Individual and competitive liquid-phase hydrodechlorination of chlorinated pyridines over alkali-modified Pd/ZrO2

Individual and competitive liquid-phase hydrodechlorination of chlorinated pyridines has been studied over alkali-modified zirconia-supported palladium catalysts. All experiments proceed without catalyst deactivation as a result of the interaction of the reaction products (HCl and pyridine) forming pyridinium chloride, thus avoiding the detrimental effect of HCl on palladium particles. Individual experiments indicate a different behaviour for 2-chloropyridine and 3-chloropyridine.

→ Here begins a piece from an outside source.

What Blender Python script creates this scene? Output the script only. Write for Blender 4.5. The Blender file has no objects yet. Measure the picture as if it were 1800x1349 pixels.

Catalyst modification with alkali metals improves the catalytic activity for 3-chloropyridine but not for 2-chloropyridine hydrodechlorination. 2,3-Dichloropyridine hydrodechlorination yields lower reaction rates than 2- or 3-chloropyridine. Moreover, no partially chlorinated compounds were detected. Competitive hydrodechlorination of equimolecular mixtures of 2-and 3-chloropyridine allow us to obtain both the reactivity and adsorption coefficient of 3-chloropyridine with respect to 2-chloropyridine. Again, in competitive hydrodehalogenation, 3-chloropyridine reacts faster than 2-chloropyridine for all catalysts. However, results indicate that the alkali-modified catalysts adsorb preferably 2-chloropyridine instead of 3-chloropyridine. Moreover, competitive hydrodehalogenation carried out for the couples 3-chloropyridine/chlorobenzene, 2-chloropiridine/chlorobenzene and 2,3-dichloropyridine/chlorobenzene revealed that chlorinated pyridines are reduced to the detriment of chlorobenzene due to the preferential adsorption of chlorinated pyridines against chlorobenzene. All data support a reaction mechanism based on an electrophilic attack to the carbon bearing the chlorine atoms.